Work to do: Set down the whole listing verbatim.

Data extract:

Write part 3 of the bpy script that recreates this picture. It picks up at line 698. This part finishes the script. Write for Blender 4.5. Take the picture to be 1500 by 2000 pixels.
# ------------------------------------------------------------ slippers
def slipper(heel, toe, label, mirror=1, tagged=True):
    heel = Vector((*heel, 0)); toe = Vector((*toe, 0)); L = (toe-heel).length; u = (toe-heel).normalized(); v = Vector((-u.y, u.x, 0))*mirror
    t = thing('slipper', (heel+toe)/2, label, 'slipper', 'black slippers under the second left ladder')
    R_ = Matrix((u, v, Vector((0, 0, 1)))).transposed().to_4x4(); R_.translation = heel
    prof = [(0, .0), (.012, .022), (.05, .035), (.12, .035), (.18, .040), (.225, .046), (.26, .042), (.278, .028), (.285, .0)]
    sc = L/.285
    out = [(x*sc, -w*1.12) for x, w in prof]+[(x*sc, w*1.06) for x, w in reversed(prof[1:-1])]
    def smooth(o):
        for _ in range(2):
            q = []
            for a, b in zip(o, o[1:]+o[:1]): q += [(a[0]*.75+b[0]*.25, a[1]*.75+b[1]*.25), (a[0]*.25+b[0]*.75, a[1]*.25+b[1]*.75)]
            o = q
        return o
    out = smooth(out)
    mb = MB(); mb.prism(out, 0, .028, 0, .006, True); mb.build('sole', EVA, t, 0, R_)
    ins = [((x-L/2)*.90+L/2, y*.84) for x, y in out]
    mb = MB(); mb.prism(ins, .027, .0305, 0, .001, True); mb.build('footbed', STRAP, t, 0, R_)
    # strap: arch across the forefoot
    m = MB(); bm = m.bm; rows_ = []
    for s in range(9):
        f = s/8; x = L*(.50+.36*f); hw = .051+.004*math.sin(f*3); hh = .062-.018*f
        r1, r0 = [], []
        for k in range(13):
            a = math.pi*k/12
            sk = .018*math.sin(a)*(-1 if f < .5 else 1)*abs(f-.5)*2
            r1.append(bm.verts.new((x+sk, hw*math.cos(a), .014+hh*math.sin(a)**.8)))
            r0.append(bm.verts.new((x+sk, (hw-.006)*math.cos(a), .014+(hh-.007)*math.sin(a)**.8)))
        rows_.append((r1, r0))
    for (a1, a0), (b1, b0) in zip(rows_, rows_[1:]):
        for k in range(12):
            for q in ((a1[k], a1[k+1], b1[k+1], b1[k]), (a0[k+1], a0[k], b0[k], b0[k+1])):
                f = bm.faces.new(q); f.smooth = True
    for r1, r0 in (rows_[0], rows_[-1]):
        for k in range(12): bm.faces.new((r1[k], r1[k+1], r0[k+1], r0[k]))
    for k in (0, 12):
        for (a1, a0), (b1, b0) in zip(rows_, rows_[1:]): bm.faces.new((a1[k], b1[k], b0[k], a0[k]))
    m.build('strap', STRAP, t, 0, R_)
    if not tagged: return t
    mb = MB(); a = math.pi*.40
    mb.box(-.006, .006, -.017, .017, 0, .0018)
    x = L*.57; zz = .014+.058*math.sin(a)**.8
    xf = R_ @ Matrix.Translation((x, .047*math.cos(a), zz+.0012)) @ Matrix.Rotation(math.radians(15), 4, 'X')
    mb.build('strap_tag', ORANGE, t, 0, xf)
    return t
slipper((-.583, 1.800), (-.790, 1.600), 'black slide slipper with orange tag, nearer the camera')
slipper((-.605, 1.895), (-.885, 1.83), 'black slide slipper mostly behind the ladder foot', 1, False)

Output for this exercise:
Write part 3 of the bpy script that recreates this picture. It picks up at line 698. This part finishes the script. Write for Blender 4.5. Take the picture to be 1500 by 2000 pixels.
# ------------------------------------------------------------ slippers
def slipper(heel, toe, label, mirror=1, tagged=True):
    heel = Vector((*heel, 0)); toe = Vector((*toe, 0)); L = (toe-heel).length; u = (toe-heel).normalized(); v = Vector((-u.y, u.x, 0))*mirror
    t = thing('slipper', (heel+toe)/2, label, 'slipper', 'black slippers under the second left ladder')
    R_ = Matrix((u, v, Vector((0, 0, 1)))).transposed().to_4x4(); R_.translation = heel
    prof = [(0, .0), (.012, .022), (.05, .035), (.12, .035), (.18, .040), (.225, .046), (.26, .042), (.278, .028), (.285, .0)]
    sc = L/.285
    out = [(x*sc, -w*1.12) for x, w in prof]+[(x*sc, w*1.06) for x, w in reversed(prof[1:-1])]
    def smooth(o):
        for _ in range(2):
            q = []
            for a, b in zip(o, o[1:]+o[:1]): q += [(a[0]*.75+b[0]*.25, a[1]*.75+b[1]*.25), (a[0]*.25+b[0]*.75, a[1]*.25+b[1]*.75)]
            o = q
        return o
    out = smooth(out)
    mb = MB(); mb.prism(out, 0, .028, 0, .006, True); mb.build('sole', EVA, t, 0, R_)
    ins = [((x-L/2)*.90+L/2, y*.84) for x, y in out]
    mb = MB(); mb.prism(ins, .027, .0305, 0, .001, True); mb.build('footbed', STRAP, t, 0, R_)
    # strap: arch across the forefoot
    m = MB(); bm = m.bm; rows_ = []
    for s in range(9):
        f = s/8; x = L*(.50+.36*f); hw = .051+.004*math.sin(f*3); hh = .062-.018*f
        r1, r0 = [], []
        for k in range(13):
            a = math.pi*k/12
            sk = .018*math.sin(a)*(-1 if f < .5 else 1)*abs(f-.5)*2
            r1.append(bm.verts.new((x+sk, hw*math.cos(a), .014+hh*math.sin(a)**.8)))
            r0.append(bm.verts.new((x+sk, (hw-.006)*math.cos(a), .014+(hh-.007)*math.sin(a)**.8)))
        rows_.append((r1, r0))
    for (a1, a0), (b1, b0) in zip(rows_, rows_[1:]):
        for k in range(12):
            for q in ((a1[k], a1[k+1], b1[k+1], b1[k]), (a0[k+1], a0[k], b0[k], b0[k+1])):
                f = bm.faces.new(q); f.smooth = True
    for r1, r0 in (rows_[0], rows_[-1]):
        for k in range(12): bm.faces.new((r1[k], r1[k+1], r0[k+1], r0[k]))
    for k in (0, 12):
        for (a1, a0), (b1, b0) in zip(rows_, rows_[1:]): bm.faces.new((a1[k], b1[k], b0[k], a0[k]))
    m.build('strap', STRAP, t, 0, R_)
    if not tagged: return t
    mb = MB(); a = math.pi*.40
    mb.box(-.006, .006, -.017, .017, 0, .0018)
    x = L*.57; zz = .014+.058*math.sin(a)**.8
    xf = R_ @ Matrix.Translation((x, .047*math.cos(a), zz+.0012)) @ Matrix.Rotation(math.radians(15), 4, 'X')
    mb.build('strap_tag', ORANGE, t, 0, xf)
    return t
slipper((-.583, 1.800), (-.790, 1.600), 'black slide slipper with orange tag, nearer the camera')
slipper((-.605, 1.895), (-.885, 1.83), 'black slide slipper mostly behind the ladder foot', 1, False)